Carol the Coach: A Child always has Choices

September 1, 2016

 

A parent’s job is to help them to achieve, learn the lessons of life and to keep them safe. Unfortunately, it can be excruciating when your child comes home and is very upset about something and you watch him or her struggle to make sense of the pain. As a parent you want to solve the problem, or find ways for your child to fix the problem so that your child won’t feel so powerless. When your child is confronted with a difficult situation, it can be an opportunity to teach your kids that there are always things one can do to manage a tough situation. 
When the problems have an emotional component to them and involve stress in the family or at school or with friends, parents can help their children tease out what is bothering the child the most about the situation. They come in to my office looking for some guidance and hoping that I can help them come up with some problem-solving alternatives that will make both their child's life and their own life feel more manageable. 
Although there is not a one size formula that fits all ... there are formulas to help kids to assess what resources they can use. 
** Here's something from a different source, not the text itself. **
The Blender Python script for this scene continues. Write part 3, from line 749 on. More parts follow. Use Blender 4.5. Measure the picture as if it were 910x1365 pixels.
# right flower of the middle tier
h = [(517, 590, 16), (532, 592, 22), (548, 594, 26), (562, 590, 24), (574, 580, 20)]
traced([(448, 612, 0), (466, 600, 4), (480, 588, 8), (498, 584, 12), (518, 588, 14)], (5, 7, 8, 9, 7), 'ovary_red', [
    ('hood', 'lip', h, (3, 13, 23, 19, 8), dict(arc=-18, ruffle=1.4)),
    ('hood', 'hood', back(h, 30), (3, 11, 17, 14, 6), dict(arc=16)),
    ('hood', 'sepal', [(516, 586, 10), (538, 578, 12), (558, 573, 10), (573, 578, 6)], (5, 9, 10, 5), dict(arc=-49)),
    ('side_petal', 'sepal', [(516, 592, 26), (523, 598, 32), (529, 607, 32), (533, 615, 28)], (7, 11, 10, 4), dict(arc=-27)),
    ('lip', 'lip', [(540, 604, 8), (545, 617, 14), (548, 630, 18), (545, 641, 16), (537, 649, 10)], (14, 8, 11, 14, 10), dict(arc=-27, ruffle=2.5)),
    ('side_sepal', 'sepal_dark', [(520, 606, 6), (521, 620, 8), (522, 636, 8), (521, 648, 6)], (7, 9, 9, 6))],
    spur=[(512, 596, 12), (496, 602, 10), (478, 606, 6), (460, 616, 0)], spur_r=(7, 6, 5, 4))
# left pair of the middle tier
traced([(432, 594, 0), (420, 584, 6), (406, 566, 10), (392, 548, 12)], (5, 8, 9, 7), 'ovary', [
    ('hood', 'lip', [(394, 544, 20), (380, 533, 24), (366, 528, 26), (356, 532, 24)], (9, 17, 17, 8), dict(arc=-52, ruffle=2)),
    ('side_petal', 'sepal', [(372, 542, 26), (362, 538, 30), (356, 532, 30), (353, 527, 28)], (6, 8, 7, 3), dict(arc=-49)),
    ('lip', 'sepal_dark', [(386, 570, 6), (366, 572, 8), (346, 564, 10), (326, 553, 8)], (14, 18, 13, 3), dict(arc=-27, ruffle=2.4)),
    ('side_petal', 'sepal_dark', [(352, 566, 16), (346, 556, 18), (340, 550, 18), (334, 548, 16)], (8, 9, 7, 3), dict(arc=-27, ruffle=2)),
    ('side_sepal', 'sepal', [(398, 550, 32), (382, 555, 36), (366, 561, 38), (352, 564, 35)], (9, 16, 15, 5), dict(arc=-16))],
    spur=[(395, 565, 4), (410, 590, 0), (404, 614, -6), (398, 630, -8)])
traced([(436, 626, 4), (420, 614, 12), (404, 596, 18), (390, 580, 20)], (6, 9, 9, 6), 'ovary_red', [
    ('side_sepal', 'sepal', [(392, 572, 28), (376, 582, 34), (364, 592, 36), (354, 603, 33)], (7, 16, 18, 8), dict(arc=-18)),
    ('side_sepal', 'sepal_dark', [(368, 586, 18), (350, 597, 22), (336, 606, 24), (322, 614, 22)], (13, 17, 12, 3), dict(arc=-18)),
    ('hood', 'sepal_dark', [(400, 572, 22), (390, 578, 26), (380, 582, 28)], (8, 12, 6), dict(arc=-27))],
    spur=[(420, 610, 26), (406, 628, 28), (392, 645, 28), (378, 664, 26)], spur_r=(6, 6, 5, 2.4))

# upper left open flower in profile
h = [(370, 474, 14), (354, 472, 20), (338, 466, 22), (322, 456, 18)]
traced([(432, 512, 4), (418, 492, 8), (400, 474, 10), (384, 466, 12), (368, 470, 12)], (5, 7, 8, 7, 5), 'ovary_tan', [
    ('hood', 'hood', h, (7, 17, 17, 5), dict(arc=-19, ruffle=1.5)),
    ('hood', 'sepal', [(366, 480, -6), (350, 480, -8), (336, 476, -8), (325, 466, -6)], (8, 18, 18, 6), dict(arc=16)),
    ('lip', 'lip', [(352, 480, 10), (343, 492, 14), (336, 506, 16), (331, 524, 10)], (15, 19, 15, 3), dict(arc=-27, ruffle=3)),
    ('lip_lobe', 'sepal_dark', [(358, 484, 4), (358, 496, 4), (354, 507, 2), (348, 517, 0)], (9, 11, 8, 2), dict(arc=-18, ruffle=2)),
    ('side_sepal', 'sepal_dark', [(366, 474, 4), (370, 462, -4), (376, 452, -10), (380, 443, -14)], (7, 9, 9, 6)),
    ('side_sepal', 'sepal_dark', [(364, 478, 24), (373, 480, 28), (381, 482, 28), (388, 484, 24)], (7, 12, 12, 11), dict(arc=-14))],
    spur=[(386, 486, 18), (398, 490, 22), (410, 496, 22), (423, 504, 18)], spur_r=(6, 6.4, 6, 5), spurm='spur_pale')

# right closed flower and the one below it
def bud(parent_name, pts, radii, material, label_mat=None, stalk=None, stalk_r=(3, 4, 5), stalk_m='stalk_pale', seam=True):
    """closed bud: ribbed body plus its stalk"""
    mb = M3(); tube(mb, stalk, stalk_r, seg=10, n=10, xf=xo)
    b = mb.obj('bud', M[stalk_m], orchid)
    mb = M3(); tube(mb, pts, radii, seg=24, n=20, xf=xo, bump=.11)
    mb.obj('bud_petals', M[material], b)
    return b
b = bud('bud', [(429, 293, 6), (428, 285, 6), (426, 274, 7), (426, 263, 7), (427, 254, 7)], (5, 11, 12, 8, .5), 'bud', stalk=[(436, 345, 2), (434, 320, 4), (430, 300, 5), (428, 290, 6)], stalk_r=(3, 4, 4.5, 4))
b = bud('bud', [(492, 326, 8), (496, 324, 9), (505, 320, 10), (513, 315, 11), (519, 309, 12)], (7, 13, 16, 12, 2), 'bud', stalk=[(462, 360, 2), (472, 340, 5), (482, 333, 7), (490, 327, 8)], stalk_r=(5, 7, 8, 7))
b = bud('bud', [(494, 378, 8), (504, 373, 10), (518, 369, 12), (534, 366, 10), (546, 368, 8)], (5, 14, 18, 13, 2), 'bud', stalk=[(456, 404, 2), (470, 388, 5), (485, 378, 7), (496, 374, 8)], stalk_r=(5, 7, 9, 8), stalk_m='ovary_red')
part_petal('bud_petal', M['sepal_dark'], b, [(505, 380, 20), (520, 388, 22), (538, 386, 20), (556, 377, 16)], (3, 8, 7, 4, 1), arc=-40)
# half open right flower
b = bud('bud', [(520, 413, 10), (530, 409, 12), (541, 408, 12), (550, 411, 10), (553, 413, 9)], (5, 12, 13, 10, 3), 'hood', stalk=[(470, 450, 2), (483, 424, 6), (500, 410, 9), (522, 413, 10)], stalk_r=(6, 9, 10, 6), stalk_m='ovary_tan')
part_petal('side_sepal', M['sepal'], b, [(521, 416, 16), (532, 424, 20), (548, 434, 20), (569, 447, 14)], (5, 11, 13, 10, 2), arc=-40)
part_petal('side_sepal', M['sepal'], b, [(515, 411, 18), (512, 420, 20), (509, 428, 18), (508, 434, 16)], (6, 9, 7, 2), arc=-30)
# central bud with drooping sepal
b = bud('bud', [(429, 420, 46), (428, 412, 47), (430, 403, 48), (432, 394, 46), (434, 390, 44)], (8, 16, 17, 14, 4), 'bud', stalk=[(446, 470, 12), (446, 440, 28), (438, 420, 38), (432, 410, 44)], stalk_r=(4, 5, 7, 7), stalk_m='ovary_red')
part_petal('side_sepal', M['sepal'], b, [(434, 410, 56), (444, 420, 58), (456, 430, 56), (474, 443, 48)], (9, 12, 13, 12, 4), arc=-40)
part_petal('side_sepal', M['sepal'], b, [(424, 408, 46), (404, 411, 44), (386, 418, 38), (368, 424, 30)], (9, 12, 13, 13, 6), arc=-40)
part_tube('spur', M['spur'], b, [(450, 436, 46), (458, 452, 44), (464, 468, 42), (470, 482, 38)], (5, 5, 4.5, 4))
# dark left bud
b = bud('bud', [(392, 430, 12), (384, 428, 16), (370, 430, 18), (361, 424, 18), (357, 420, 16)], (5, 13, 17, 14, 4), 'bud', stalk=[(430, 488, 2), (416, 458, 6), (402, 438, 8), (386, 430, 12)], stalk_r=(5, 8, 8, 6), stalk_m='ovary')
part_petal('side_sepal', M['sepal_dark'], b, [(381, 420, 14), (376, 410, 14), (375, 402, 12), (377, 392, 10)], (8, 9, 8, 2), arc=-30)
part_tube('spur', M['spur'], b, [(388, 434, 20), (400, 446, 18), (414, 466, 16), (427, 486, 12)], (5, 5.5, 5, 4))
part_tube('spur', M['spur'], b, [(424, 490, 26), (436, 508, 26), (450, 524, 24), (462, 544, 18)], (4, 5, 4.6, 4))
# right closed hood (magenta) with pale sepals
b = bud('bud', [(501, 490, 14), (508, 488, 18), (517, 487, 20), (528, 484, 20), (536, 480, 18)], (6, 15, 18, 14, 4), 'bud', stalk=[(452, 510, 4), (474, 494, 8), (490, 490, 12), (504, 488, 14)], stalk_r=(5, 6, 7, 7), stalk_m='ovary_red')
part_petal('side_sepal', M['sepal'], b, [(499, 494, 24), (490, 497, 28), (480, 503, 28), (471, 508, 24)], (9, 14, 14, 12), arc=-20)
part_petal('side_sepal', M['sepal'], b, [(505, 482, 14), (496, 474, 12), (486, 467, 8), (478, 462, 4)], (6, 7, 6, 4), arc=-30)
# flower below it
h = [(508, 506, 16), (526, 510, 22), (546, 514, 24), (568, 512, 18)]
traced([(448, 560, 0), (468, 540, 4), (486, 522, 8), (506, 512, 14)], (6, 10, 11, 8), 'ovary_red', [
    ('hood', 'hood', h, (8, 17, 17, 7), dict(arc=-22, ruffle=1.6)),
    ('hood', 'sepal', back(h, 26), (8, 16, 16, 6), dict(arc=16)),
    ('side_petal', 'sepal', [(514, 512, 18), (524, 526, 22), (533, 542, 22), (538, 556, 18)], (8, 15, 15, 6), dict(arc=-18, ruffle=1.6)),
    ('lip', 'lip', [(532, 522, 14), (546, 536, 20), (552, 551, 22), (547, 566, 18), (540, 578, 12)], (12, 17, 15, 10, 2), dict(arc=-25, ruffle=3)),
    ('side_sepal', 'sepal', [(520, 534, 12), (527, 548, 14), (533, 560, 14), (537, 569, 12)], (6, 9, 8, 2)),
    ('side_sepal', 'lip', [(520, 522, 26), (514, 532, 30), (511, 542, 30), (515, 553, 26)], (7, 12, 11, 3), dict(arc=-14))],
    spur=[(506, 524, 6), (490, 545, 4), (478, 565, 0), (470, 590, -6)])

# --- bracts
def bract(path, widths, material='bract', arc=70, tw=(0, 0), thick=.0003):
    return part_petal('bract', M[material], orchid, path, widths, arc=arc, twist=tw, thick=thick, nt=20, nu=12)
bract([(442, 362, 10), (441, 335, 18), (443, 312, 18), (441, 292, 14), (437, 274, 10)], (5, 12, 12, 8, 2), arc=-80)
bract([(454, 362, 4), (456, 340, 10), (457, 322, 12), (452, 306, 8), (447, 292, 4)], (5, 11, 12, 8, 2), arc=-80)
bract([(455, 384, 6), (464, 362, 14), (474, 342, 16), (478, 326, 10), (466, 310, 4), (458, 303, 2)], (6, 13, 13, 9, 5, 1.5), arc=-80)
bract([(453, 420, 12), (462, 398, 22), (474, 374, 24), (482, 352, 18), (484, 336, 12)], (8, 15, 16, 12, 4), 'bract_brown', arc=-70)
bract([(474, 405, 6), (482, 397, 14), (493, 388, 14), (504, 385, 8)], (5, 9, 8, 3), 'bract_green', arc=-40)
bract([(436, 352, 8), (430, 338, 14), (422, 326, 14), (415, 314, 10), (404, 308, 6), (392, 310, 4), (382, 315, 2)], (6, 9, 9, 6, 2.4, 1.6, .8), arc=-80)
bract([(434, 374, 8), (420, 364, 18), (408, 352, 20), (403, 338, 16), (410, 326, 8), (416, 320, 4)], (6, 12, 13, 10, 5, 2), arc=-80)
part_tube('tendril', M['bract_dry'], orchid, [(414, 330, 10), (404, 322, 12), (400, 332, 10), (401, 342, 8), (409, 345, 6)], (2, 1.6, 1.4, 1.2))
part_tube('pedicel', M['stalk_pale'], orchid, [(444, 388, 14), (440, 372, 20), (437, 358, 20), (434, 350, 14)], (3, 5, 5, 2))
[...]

Typically, I give families some guidelines that will help to navigate them through life.  Consider this situation:
A mother brings her son for counseling because he seems to be struggling at school. As I do the assessment I find out the dad is a workaholic, has a drinking problem and it is causing great sadness for both mom and her son. I suspect that this is causing poor school performance The number one rule in working with this kind of family is to know that mom and son can only change themselves, 
They likely have no control over how dad acts. As I work with Mom and her son, I typically ask them as they are describing the struggles to follow the formula whereby they look at three very specific questions.
The questions may seem simple but they will help reinforce what they can do as a team or individually to cope better. 

The questions are:
Can you control this situation?
If so, what do you need to get the outcome that would feel more manageable? 
If not, what do you need for yourself to improve the situation?

In looking at any problematic situation it is important to have faith in your child without doing the work for him. You get to teach your child that there will be some things in life that he cannot control. Truly both Mom and her son can share how they feel about dad’s alcoholic and workaholic tendencies with dad. Sharing their feelings is a powerful and a courageous thing to do. Realistically “this share” will likely not change dad’s habitual processes but it is powerful because it is honest and open communication.
The outcome this child wanted was for dad to stop drinking and to be around more. (Realistically, this will likely not happen.) Regardless the next step is to ask themselves what can THEY do to improve the situation? After Mom and son were assertive with their feelings, they chose to go to AlAnon and AlaTeen to get the support they deserved. This taught her son that when things look out of control, there are ALWAYS things you can do. 

Helping your child to recognize their own resources  is a great gift to give to your child in the school of life!